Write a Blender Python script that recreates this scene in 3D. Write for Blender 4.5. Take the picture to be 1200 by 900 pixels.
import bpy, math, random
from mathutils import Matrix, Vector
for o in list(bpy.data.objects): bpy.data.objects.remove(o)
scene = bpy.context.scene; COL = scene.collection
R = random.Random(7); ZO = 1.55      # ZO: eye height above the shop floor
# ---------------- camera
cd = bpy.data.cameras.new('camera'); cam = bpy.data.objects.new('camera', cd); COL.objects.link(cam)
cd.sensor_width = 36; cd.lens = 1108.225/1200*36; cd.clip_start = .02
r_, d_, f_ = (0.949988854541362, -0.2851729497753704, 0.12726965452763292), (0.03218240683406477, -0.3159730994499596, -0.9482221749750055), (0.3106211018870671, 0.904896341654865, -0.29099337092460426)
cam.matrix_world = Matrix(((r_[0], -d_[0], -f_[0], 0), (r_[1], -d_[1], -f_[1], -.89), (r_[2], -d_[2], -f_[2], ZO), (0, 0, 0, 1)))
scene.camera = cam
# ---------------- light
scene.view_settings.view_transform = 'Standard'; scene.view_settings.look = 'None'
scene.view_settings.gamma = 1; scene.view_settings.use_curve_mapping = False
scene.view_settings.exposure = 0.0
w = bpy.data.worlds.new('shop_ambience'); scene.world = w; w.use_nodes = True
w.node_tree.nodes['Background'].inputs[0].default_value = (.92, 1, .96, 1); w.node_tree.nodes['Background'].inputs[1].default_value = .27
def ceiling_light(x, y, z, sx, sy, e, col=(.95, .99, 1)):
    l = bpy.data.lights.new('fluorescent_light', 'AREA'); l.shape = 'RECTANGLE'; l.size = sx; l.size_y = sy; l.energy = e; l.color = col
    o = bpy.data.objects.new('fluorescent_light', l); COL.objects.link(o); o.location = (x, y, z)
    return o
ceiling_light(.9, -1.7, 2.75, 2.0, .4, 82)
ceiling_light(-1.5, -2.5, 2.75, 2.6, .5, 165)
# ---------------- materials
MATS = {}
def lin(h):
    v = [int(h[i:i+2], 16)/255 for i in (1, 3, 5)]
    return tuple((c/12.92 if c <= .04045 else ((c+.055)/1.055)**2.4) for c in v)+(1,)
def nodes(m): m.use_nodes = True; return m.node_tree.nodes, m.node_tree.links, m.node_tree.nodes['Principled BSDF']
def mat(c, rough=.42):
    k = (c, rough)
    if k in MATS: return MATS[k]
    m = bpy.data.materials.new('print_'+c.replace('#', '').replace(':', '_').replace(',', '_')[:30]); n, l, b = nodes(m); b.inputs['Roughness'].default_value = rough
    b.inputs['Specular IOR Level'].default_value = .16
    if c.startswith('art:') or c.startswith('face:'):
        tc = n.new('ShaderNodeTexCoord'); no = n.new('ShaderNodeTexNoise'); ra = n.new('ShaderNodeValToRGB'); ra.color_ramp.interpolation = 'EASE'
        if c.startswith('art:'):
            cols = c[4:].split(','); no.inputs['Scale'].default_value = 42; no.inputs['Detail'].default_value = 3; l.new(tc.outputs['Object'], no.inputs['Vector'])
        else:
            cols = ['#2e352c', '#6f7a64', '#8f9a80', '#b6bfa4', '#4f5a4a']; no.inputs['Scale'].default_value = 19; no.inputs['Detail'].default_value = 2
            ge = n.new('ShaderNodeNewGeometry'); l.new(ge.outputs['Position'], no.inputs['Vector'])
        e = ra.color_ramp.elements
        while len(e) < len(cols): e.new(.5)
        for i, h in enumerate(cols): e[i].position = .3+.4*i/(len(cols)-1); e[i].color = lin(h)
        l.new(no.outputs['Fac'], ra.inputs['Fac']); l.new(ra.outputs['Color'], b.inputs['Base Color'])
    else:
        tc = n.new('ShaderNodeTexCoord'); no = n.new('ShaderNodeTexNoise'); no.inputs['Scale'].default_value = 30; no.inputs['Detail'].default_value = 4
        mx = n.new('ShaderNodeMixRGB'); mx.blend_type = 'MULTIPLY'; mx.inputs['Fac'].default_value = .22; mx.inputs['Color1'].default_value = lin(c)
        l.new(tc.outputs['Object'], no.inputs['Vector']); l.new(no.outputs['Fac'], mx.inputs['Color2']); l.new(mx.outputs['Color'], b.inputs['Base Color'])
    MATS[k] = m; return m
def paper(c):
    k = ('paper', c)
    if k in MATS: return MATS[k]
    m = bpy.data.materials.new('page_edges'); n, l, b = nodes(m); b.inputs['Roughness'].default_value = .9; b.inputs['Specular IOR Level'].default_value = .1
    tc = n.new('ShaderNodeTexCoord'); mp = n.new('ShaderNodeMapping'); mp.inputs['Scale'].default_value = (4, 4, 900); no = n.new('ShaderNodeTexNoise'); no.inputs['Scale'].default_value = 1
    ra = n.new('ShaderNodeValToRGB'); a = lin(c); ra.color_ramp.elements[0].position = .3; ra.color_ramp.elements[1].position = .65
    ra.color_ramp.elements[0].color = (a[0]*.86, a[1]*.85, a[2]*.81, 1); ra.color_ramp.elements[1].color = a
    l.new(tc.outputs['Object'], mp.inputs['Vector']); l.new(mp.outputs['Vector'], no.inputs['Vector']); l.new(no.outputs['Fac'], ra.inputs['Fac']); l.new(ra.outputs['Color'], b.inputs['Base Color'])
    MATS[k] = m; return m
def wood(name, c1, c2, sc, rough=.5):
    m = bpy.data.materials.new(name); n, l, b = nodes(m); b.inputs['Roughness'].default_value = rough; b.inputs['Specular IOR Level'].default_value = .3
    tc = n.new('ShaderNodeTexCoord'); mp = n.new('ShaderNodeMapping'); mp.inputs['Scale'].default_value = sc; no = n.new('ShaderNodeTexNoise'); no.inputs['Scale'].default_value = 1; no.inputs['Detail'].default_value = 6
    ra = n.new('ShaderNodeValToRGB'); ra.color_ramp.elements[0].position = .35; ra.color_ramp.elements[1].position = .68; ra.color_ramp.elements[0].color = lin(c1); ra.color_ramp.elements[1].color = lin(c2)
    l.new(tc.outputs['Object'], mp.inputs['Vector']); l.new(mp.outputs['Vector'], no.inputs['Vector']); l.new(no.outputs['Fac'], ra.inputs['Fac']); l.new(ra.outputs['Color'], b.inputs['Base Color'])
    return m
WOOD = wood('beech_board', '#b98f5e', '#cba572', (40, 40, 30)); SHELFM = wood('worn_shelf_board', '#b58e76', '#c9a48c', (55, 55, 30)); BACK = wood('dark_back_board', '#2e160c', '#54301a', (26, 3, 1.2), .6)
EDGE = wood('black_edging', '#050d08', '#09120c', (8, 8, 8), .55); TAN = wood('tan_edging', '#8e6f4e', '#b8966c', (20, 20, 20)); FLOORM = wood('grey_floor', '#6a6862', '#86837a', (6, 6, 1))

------

### Exercise prompt
Make an exact copy of the listing, including every line.

### Final answer
Write a Blender Python script that recreates this scene in 3D. Write for Blender 4.5. Take the picture to be 1200 by 900 pixels.
import bpy, math, random
from mathutils import Matrix, Vector
for o in list(bpy.data.objects): bpy.data.objects.remove(o)
scene = bpy.context.scene; COL = scene.collection
R = random.Random(7); ZO = 1.55      # ZO: eye height above the shop floor
# ---------------- camera
cd = bpy.data.cameras.new('camera'); cam = bpy.data.objects.new('camera', cd); COL.objects.link(cam)
cd.sensor_width = 36; cd.lens = 1108.225/1200*36; cd.clip_start = .02
r_, d_, f_ = (0.949988854541362, -0.2851729497753704, 0.12726965452763292), (0.03218240683406477, -0.3159730994499596, -0.9482221749750055), (0.3106211018870671, 0.904896341654865, -0.29099337092460426)
cam.matrix_world = Matrix(((r_[0], -d_[0], -f_[0], 0), (r_[1], -d_[1], -f_[1], -.89), (r_[2], -d_[2], -f_[2], ZO), (0, 0, 0, 1)))
scene.camera = cam
# ---------------- light
scene.view_settings.view_transform = 'Standard'; scene.view_settings.look = 'None'
scene.view_settings.gamma = 1; scene.view_settings.use_curve_mapping = False
scene.view_settings.exposure = 0.0
w = bpy.data.worlds.new('shop_ambience'); scene.world = w; w.use_nodes = True
w.node_tree.nodes['Background'].inputs[0].default_value = (.92, 1, .96, 1); w.node_tree.nodes['Background'].inputs[1].default_value = .27
def ceiling_light(x, y, z, sx, sy, e, col=(.95, .99, 1)):
    l = bpy.data.lights.new('fluorescent_light', 'AREA'); l.shape = 'RECTANGLE'; l.size = sx; l.size_y = sy; l.energy = e; l.color = col
    o = bpy.data.objects.new('fluorescent_light', l); COL.objects.link(o); o.location = (x, y, z)
    return o
ceiling_light(.9, -1.7, 2.75, 2.0, .4, 82)
ceiling_light(-1.5, -2.5, 2.75, 2.6, .5, 165)
# ---------------- materials
MATS = {}
def lin(h):
    v = [int(h[i:i+2], 16)/255 for i in (1, 3, 5)]
    return tuple((c/12.92 if c <= .04045 else ((c+.055)/1.055)**2.4) for c in v)+(1,)
def nodes(m): m.use_nodes = True; return m.node_tree.nodes, m.node_tree.links, m.node_tree.nodes['Principled BSDF']
def mat(c, rough=.42):
    k = (c, rough)
    if k in MATS: return MATS[k]
    m = bpy.data.materials.new('print_'+c.replace('#', '').replace(':', '_').replace(',', '_')[:30]); n, l, b = nodes(m); b.inputs['Roughness'].default_value = rough
    b.inputs['Specular IOR Level'].default_value = .16
    if c.startswith('art:') or c.startswith('face:'):
        tc = n.new('ShaderNodeTexCoord'); no = n.new('ShaderNodeTexNoise'); ra = n.new('ShaderNodeValToRGB'); ra.color_ramp.interpolation = 'EASE'
        if c.startswith('art:'):
            cols = c[4:].split(','); no.inputs['Scale'].default_value = 42; no.inputs['Detail'].default_value = 3; l.new(tc.outputs['Object'], no.inputs['Vector'])
        else:
            cols = ['#2e352c', '#6f7a64', '#8f9a80', '#b6bfa4', '#4f5a4a']; no.inputs['Scale'].default_value = 19; no.inputs['Detail'].default_value = 2
            ge = n.new('ShaderNodeNewGeometry'); l.new(ge.outputs['Position'], no.inputs['Vector'])
        e = ra.color_ramp.elements
        while len(e) < len(cols): e.new(.5)
        for i, h in enumerate(cols): e[i].position = .3+.4*i/(len(cols)-1); e[i].color = lin(h)
        l.new(no.outputs['Fac'], ra.inputs['Fac']); l.new(ra.outputs['Color'], b.inputs['Base Color'])
    else:
        tc = n.new('ShaderNodeTexCoord'); no = n.new('ShaderNodeTexNoise'); no.inputs['Scale'].default_value = 30; no.inputs['Detail'].default_value = 4
        mx = n.new('ShaderNodeMixRGB'); mx.blend_type = 'MULTIPLY'; mx.inputs['Fac'].default_value = .22; mx.inputs['Color1'].default_value = lin(c)
        l.new(tc.outputs['Object'], no.inputs['Vector']); l.new(no.outputs['Fac'], mx.inputs['Color2']); l.new(mx.outputs['Color'], b.inputs['Base Color'])
    MATS[k] = m; return m
def paper(c):
    k = ('paper', c)
    if k in MATS: return MATS[k]
    m = bpy.data.materials.new('page_edges'); n, l, b = nodes(m); b.inputs['Roughness'].default_value = .9; b.inputs['Specular IOR Level'].default_value = .1
    tc = n.new('ShaderNodeTexCoord'); mp = n.new('ShaderNodeMapping'); mp.inputs['Scale'].default_value = (4, 4, 900); no = n.new('ShaderNodeTexNoise'); no.inputs['Scale'].default_value = 1
    ra = n.new('ShaderNodeValToRGB'); a = lin(c); ra.color_ramp.elements[0].position = .3; ra.color_ramp.elements[1].position = .65
    ra.color_ramp.elements[0].color = (a[0]*.86, a[1]*.85, a[2]*.81, 1); ra.color_ramp.elements[1].color = a
    l.new(tc.outputs['Object'], mp.inputs['Vector']); l.new(mp.outputs['Vector'], no.inputs['Vector']); l.new(no.outputs['Fac'], ra.inputs['Fac']); l.new(ra.outputs['Color'], b.inputs['Base Color'])
    MATS[k] = m; return m
def wood(name, c1, c2, sc, rough=.5):
    m = bpy.data.materials.new(name); n, l, b = nodes(m); b.inputs['Roughness'].default_value = rough; b.inputs['Specular IOR Level'].default_value = .3
    tc = n.new('ShaderNodeTexCoord'); mp = n.new('ShaderNodeMapping'); mp.inputs['Scale'].default_value = sc; no = n.new('ShaderNodeTexNoise'); no.inputs['Scale'].default_value = 1; no.inputs['Detail'].default_value = 6
    ra = n.new('ShaderNodeValToRGB'); ra.color_ramp.elements[0].position = .35; ra.color_ramp.elements[1].position = .68; ra.color_ramp.elements[0].color = lin(c1); ra.color_ramp.elements[1].color = lin(c2)
    l.new(tc.outputs['Object'], mp.inputs['Vector']); l.new(mp.outputs['Vector'], no.inputs['Vector']); l.new(no.outputs['Fac'], ra.inputs['Fac']); l.new(ra.outputs['Color'], b.inputs['Base Color'])
    return m
WOOD = wood('beech_board', '#b98f5e', '#cba572', (40, 40, 30)); SHELFM = wood('worn_shelf_board', '#b58e76', '#c9a48c', (55, 55, 30)); BACK = wood('dark_back_board', '#2e160c', '#54301a', (26, 3, 1.2), .6)
EDGE = wood('black_edging', '#050d08', '#09120c', (8, 8, 8), .55); TAN = wood('tan_edging', '#8e6f4e', '#b8966c', (20, 20, 20)); FLOORM = wood('grey_floor', '#6a6862', '#86837a', (6, 6, 1))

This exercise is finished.